Piezoelectric polarizations and valley-related multiple Hall effects in TiAlX3 monolayers (X = Se, Te)

Abstract

Valleytronics, spintronics and piezotronics are emerging fields that aim to manipulate the valley, spin and charge degrees of freedom to control related transport properties in condensed matter. Here, we predict that TiAlX₃ (X = Se, Te) are multifunctional ferromagnetic semiconductors with large valley polarization up to 179.7 meV and a large in-plane piezoelectric response up to −66.02 pm V⁻¹. Strain-induced topological phase transitions and the quantum anomalous valley Hall effect (QAVHE) can be found in TiAlSe₃, where 100% valley- and spin-polarization can be generated by half-valley metallic (HVM) states.

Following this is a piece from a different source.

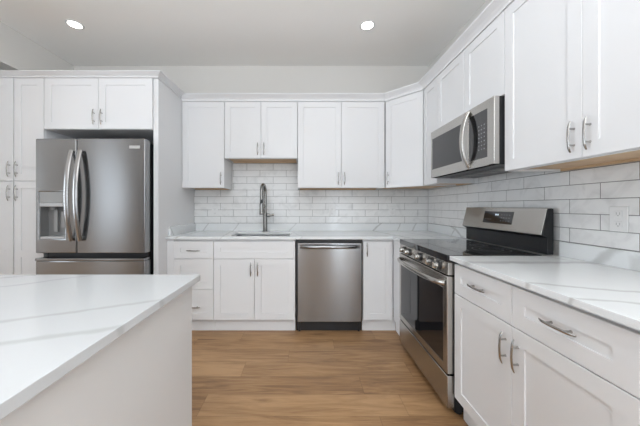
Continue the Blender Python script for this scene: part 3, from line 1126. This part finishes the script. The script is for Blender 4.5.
# backguard: dark body with a sloping front carrying a thin steel panel
bgx = lambda X: GX - X
PX0, PX1, PV0, PV1 = 52.9, 54.3, 40.9, 46.9
mb = MB(FR)
poly = [(bgx(55.6), 36.5), (bgx(54.2), 36.5), (bgx(54.2), 40.2), (bgx(PX0 + 0.2), 40.75), (bgx(PX1 + 0.2), 46.85), (bgx(55.6), 46.85)]
mb.prism([(n, v) for n, v in poly], 0.1, gw_ - 0.1, 'cba')
bg = mb.build('backguard', M_CHAR, rg, bevel=0.05)
mb = MB(FR)
poly = [(bgx(PX0 + 0.18), PV0 - 0.1), (bgx(PX0), PV0), (bgx(PX1), PV1), (bgx(PX1 + 0.1), PV1 + 0.1), (bgx(55.4), PV1 + 0.1), (bgx(55.4), PV1 - 0.02), (bgx(PX1 + 0.19), PV1 - 0.02)]
mb.prism([(n, v) for n, v in poly], 0.05, gw_ - 0.3, 'cba')
bp_ = mb.build('backguard_panel', M_STEEL_Y, bg, bevel=0.03)


def on_panel(v, lift):
    t = (v - PV0) / (PV1 - PV0)
    X = PX0 + (PX1 - PX0) * t
    return bgx(X) + lift


def slope_box(mb, u0, u1, v0, v1, l0, l1):
    mb.hexa([(u0, v0, on_panel(v0, l0)), (u1, v0, on_panel(v0, l0)), (u1, v0, on_panel(v0, l1)), (u0, v0, on_panel(v0, l1)),
             (u0, v1, on_panel(v1, l0)), (u1, v1, on_panel(v1, l0)), (u1, v1, on_panel(v1, l1)), (u0, v1, on_panel(v1, l1))])


mb = MB(FR)
slope_box(mb, 9.9, 21.2, 42.6, 45.9, -0.05, 0.04)
dp_ = mb.build('display_panel', M_GLASS, bg, label='black glass control display')
mb = MB(FR)
for k in range(4):
    slope_box(mb, 14.6 + k * 0.36, 14.84 + k * 0.36, 44.8, 45.25, 0.042, 0.05)
mb.build('clock_digits', M_DISP, bg)
mb = MB(FR)
for r in range(3):
    for c in range(4):
        slope_box(mb, 17.0 + c * 0.95, 17.3 + c * 0.95, 43.3 + r * 0.8, 43.5 + r * 0.8, 0.042, 0.05)
mb.build('keypad', M_MARK, bg)
mb = MB(FR)
for c in range(3):
    slope_box(mb, 10.8 + c * 1.0, 11.2 + c * 1.0, 43.6, 43.75, 0.042, 0.05)
mb.build('function_marks', M_MARK, bg)

# ------------------------------------------------------------------ island
IX1, IY1 = -17.0, 43.7
ib = thing('island_cabinet', 'plain pale grey island base in the left foreground', 'island', (-52, 22, 0))
MB().box(-86, IX1 - 1.75, 2, IY1 - 1.6, 4, CT - CTT - 0.02).build('body', M_CAB, ib)
MB().box(-84, IX1 - 3, 3, IY1 - 4, 0.02, 4).build('toe_kick', M_CAB, ib)
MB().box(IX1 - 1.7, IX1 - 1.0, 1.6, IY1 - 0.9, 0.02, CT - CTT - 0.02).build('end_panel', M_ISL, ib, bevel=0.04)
M_QI = quartz('darkened_quartz_island', base=(0.56, 0.572, 0.58), veins=[((-29.2, 25.8, 36), (-0.49, 1, 0.25), 0.6, 0.42, 2), ((-24.9, 22, 36), (-0.335, 1, 0.3), 0.7, 0.42, 2),  # same quartz as the other tops, base darkened to offset the light here
                                      ((-41.7, 36.9, 36), (-0.82, 1, 0.2), 0.55, 0.36, 2), ((-70, 30, 36), (-0.5, 1, 0.2), 0.6, 0.4, 2)])
ic = MB().box(-88, IX1, 0.6, IY1, CT - CTT, CT).build('island_countertop', M_QI, bevel=0.06)
tag(ic, 'white veined quartz top of the island in the left foreground', 'countertop')

# ------------------------------------------------------------------ outlets


def outlet(F, label):
    t = thing('electrical_outlet', label, 'outlet', F.o, 'wall outlets in the tiled splashback')
    MB(F).box(-1.45, 1.45, -2.3, 2.3, 0.02, 0.22).build('cover_plate', M_WPLAS, t, bevel=0.08)
    for v in (-0.95, 0.95):
        s = MB(F).box(-0.65, 0.65, v - 0.55, v + 0.55, 0.2, 0.28).build('socket', M_WPLAS, t, bevel=0.12)
        mb = MB(F)
        mb.box(-0.32, -0.2, v - 0.15, v + 0.28, 0.279, 0.29)
        mb.box(0.2, 0.32, v - 0.15, v + 0.28, 0.279, 0.29)
        mb.tube([(0, v - 0.3, 0.279), (0, v - 0.3, 0.29)], 0.12, 10)
        mb.build('slots', M_LGREY, s)
    return t


for X, lab in ((-42.2, 'white outlet on the back tiles left of the faucet'),
               (12.4, 'white outlet on the back tiles above the dishwasher'),
               (40.4, 'white outlet on the back tiles near the corner by the range')):
    outlet(Frame((X, YB - 0.3, 45.1), (1, 0, 0)), lab)
outlet(Frame((XR - 0.3, 49.1, 45.0), (0, -1, 0)), 'white outlet on the right wall tiles beside the range')

# ------------------------------------------------------------------ recessed ceiling lights


def downlight(x, y, label):
    t = thing('ceiling_light', label, 'light', (x, y, CEIL), 'recessed ceiling lights')
    mb = MB()
    bm = mb.bm
    K = 32
    prof = [(2.75, CEIL - 0.01), (2.75, CEIL - 0.1), (2.25, CEIL - 0.25), (2.05, CEIL - 0.08)]
    R = [[bm.verts.new((x + r * math.cos(2 * math.pi * k / K), y + r * math.sin(2 * math.pi * k / K), z)) for k in range(K)] for r, z in prof]
    for a, b in zip(R, R[1:]):
        for k in range(K):
            bm.faces.new((a[k], a[(k + 1) % K], b[(k + 1) % K], b[k]))
    mb.build('trim_ring', M_WPLAS, t, smooth=True)
    MB().tube([(x, y, CEIL - 0.02), (x, y, CEIL - 0.1)], 2.04, K).build('lens', M_LAMP, t)
    d = bpy.data.lights.new('downlight_lamp', 'SPOT')
    d.energy = 1.2
    d.spot_size = math.radians(150)
    d.spot_blend = 0.6
    d.shadow_soft_size = 2.4 * I
    d.color = (1, 0.96, 0.9)
    o = bpy.data.objects.new('downlight_lamp', d)
    COL.objects.link(o)
    o.parent = t
    o.location = (0, 0, -0.4 * I)


downlight(-83.1, 97.3, 'round recessed ceiling light above the refrigerator')
downlight(22.4, 97.8, 'round recessed ceiling light above the dishwasher and corner')

for o in bpy.data.objects:
    if '_org' in o:
        del o['_org']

Combining the sequent band inversions of the d_x²−y²/d_xy and d_z² orbitals at K and K′ valleys with a two-band strained k·p model, the physical mechanism in topological phase transitions is illuminated. Finally, based on the coexistence of the anomalous valley Hall effect (AVHE) and piezoelectric transport in ferrovalley systems, we propose the piezoelectric-AVHE (PAVHE) in which the carriers from the polarized-valleys are driven by the intrinsic polarized electric field established by the piezoelectric response. Our work enriches the valley-related multiple Hall effect and stimulates further experimental works related to the valley physics.